LOS CUADROS DE MAYO
La construcción de la presa de Asuán amenazaba con sumergir riquísimos monumentos de Nubia. Una expedición de arqueólogos polacos trabajó contrarreloj para rescatar la catedral cristiana de Faras, que llevaba siglos oculta por las arenas del desierto. Al ser sacada a la luz, sus paredes aparecieron cubiertas por frescos en los que personajes blancos y negros, divinos y humanos, se mezclan con deliciosa naturalidad. Uno de ellos representa a esta mujer de ojos grandes y expresivo gesto que parece reclamar el silencio del espectador. Ella es Santa Ana, pintada en el siglo VIII, y que tras su larga existencia en tierras africanas empezó otra –de momento bastante más breve- en las paredes del Museo Nacional de Varsovia. Tras salvarse de la amenaza de la arena y de las aguas, ella se ha convertido en el logotipo del Museo, y con encantadora delicadeza pide a los visitantes, desde reproducciones y carteles dispuestos por doquier, respeto y atención al recorrer las salas.
Cuentan que el pintor belga William Degouve de Nuncques (1867-1935) afirmaba que, para crear un cuadro, solo era necesario tomar unas cuantas pinturas, dibujar algunas líneas y llenar el resto con sentimientos.
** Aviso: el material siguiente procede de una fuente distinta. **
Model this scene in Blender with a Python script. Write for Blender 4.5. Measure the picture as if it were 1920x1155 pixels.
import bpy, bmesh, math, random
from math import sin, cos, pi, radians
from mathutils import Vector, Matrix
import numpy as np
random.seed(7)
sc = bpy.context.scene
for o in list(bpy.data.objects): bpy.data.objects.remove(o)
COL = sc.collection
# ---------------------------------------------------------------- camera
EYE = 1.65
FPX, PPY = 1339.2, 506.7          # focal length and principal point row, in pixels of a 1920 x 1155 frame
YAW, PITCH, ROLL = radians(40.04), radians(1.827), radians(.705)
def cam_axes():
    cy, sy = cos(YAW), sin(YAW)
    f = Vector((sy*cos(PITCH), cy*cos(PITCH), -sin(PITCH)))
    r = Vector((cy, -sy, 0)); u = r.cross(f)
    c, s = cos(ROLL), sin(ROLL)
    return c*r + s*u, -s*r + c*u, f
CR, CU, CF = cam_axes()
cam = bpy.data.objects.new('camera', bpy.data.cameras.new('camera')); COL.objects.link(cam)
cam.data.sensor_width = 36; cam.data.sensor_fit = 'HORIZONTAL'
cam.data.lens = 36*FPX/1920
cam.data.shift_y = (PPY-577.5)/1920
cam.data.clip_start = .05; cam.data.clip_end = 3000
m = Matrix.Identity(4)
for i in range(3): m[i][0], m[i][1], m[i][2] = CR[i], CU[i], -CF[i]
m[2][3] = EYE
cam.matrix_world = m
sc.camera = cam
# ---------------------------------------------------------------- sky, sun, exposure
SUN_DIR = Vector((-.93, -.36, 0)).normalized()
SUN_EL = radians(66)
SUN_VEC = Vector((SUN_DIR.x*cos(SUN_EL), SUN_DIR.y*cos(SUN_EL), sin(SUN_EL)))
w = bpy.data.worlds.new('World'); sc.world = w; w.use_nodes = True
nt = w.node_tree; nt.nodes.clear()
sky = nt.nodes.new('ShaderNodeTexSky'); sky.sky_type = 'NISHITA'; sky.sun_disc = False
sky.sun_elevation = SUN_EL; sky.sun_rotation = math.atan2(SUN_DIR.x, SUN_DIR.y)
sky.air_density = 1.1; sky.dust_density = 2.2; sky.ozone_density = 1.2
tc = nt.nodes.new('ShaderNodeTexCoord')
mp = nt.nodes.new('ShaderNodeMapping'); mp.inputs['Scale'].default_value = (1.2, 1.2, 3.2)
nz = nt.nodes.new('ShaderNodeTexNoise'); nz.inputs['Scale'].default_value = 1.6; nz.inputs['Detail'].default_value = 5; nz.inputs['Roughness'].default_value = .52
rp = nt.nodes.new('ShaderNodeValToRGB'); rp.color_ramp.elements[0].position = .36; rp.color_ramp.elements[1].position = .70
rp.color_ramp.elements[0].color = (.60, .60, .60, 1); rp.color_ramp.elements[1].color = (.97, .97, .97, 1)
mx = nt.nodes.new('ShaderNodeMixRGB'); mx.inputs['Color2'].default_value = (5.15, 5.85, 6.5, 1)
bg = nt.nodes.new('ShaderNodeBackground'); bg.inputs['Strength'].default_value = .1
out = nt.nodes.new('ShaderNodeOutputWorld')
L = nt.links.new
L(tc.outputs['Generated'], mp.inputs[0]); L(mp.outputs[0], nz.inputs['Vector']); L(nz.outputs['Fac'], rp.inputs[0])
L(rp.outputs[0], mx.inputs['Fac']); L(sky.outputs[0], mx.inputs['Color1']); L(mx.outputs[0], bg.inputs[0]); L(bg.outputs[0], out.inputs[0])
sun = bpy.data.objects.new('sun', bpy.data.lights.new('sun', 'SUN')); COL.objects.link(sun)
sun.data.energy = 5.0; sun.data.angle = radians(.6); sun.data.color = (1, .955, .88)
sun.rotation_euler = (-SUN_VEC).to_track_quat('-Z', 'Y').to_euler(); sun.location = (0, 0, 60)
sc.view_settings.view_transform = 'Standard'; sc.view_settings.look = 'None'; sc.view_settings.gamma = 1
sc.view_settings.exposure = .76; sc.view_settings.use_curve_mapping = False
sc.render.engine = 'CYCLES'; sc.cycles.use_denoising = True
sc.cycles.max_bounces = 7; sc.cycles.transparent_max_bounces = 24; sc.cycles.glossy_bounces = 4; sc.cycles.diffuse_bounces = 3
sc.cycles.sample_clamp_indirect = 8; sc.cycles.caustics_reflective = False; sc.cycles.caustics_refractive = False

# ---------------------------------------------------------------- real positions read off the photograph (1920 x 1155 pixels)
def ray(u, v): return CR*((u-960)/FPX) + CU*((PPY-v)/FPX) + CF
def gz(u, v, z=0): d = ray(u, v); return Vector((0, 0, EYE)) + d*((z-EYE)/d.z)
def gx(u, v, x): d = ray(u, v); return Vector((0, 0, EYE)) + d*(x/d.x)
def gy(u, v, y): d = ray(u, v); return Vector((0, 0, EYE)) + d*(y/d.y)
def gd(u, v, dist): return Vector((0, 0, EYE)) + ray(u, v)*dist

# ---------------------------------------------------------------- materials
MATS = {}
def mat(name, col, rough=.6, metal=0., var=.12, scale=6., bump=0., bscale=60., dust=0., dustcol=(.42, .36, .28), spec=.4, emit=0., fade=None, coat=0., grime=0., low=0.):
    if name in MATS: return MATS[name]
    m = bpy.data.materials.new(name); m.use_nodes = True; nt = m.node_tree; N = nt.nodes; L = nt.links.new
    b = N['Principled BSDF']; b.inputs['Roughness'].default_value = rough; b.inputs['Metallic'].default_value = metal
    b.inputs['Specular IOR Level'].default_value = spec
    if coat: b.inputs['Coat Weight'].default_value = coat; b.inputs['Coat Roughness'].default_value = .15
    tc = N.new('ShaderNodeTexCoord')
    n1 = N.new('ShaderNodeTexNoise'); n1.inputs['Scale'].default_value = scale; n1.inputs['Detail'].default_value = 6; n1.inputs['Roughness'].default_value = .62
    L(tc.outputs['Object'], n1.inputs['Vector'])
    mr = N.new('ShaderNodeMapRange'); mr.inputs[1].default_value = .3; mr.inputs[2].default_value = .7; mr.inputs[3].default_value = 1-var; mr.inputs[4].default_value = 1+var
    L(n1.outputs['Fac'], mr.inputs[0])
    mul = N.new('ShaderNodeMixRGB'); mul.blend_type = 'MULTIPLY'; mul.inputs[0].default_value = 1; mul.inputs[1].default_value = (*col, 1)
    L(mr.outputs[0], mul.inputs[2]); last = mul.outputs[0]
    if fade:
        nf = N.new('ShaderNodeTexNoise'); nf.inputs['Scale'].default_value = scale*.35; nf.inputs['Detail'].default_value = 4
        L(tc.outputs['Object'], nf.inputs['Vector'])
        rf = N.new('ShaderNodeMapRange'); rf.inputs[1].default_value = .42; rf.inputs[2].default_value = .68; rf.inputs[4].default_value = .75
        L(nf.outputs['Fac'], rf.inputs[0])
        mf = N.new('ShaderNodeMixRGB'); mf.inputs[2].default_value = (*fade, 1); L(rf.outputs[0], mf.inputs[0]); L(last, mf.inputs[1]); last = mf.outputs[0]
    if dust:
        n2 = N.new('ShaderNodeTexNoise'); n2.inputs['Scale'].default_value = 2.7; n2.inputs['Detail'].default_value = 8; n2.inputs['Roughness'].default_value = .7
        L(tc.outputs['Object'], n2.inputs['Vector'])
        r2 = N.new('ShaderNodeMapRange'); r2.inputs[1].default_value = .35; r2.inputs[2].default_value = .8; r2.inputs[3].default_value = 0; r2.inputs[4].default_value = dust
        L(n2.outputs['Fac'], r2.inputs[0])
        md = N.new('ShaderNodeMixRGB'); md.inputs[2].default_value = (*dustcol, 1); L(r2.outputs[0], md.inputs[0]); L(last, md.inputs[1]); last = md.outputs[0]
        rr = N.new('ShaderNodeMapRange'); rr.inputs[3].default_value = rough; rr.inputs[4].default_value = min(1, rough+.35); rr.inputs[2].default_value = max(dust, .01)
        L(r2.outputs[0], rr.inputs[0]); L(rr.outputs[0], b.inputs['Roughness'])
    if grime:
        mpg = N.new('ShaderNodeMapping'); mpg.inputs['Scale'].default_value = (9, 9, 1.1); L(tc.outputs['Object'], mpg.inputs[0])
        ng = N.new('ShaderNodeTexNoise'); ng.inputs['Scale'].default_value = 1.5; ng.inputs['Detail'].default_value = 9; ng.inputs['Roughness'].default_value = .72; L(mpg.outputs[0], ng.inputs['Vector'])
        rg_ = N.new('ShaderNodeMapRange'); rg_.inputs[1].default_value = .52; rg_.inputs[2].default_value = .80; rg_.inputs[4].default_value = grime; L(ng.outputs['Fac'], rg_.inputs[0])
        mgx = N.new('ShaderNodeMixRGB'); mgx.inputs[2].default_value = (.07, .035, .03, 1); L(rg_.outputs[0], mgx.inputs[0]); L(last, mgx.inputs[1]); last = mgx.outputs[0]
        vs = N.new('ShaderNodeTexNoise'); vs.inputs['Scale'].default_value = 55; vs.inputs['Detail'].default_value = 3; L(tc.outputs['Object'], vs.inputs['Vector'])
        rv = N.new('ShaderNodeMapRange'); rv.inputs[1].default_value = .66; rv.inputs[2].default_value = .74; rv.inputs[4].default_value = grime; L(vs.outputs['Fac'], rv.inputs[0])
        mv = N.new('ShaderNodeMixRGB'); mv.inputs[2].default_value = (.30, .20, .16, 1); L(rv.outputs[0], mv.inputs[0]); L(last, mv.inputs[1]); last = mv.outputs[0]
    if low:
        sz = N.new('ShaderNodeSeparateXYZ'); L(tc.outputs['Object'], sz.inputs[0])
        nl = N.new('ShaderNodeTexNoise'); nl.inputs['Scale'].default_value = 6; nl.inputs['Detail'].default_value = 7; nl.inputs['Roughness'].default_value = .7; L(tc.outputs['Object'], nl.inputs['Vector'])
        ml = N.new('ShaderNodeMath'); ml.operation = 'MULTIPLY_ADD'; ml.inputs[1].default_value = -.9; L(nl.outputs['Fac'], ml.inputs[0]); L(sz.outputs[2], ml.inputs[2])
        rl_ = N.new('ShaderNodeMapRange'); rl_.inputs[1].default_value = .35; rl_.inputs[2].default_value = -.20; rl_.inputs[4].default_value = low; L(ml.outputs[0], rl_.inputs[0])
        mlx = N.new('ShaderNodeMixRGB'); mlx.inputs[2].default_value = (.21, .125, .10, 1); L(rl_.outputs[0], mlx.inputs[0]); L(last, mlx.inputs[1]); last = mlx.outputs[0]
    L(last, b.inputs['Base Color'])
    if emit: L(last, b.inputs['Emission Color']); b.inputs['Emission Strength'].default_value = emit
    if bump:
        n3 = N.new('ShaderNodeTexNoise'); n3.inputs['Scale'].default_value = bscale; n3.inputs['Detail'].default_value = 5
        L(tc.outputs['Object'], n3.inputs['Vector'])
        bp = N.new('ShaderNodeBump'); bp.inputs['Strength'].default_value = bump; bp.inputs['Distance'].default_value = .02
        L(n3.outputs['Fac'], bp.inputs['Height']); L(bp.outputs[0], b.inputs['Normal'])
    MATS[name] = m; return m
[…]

Quizá por eso sus obras son tan difíciles de distinguir de su propia alma. En este caso, el título nos remite a un lugar concreto: Nocturno en Parc Royal de Bruselas. Pero el que contempla el cuadro capta que es solo una apariencia; este paisaje en la noche, estas farolas semiescondidas en la vegetación, estos senderos que se entrelazan y se pierden en la distancia, conducen directamente a lo más profundo del artista. Tal vez, por qué no, a lo más profundo del espectador.
Según las leyendas artúricas, Sir Galahad fue uno de los tres caballeros de la Tabla Redonda que consiguió alcanzar el Santo Grial. El pintor inglés George Frederick Watts (1817-1904) lo refleja así, melancólico, descansando junto a su caballo en un claro del bosque, en un juego hermosísimo de líneas entre la cabeza agachada del animal y la pierna del hombre alzada sobre una roca. El rostro de Galahad no se aprecia del todo pero lo sabemos muy joven, su armadura reluce y sus manos, cruzadas sobre el muslo, no son las de un guerrero sino las de un pensador. Es lo que tienen los caballeros de leyenda: nos permiten soñar con ideales de justicia y olvidar por un momento la primitiva función de esas temibles piezas de hierro que son sus incondicionales acompañantes.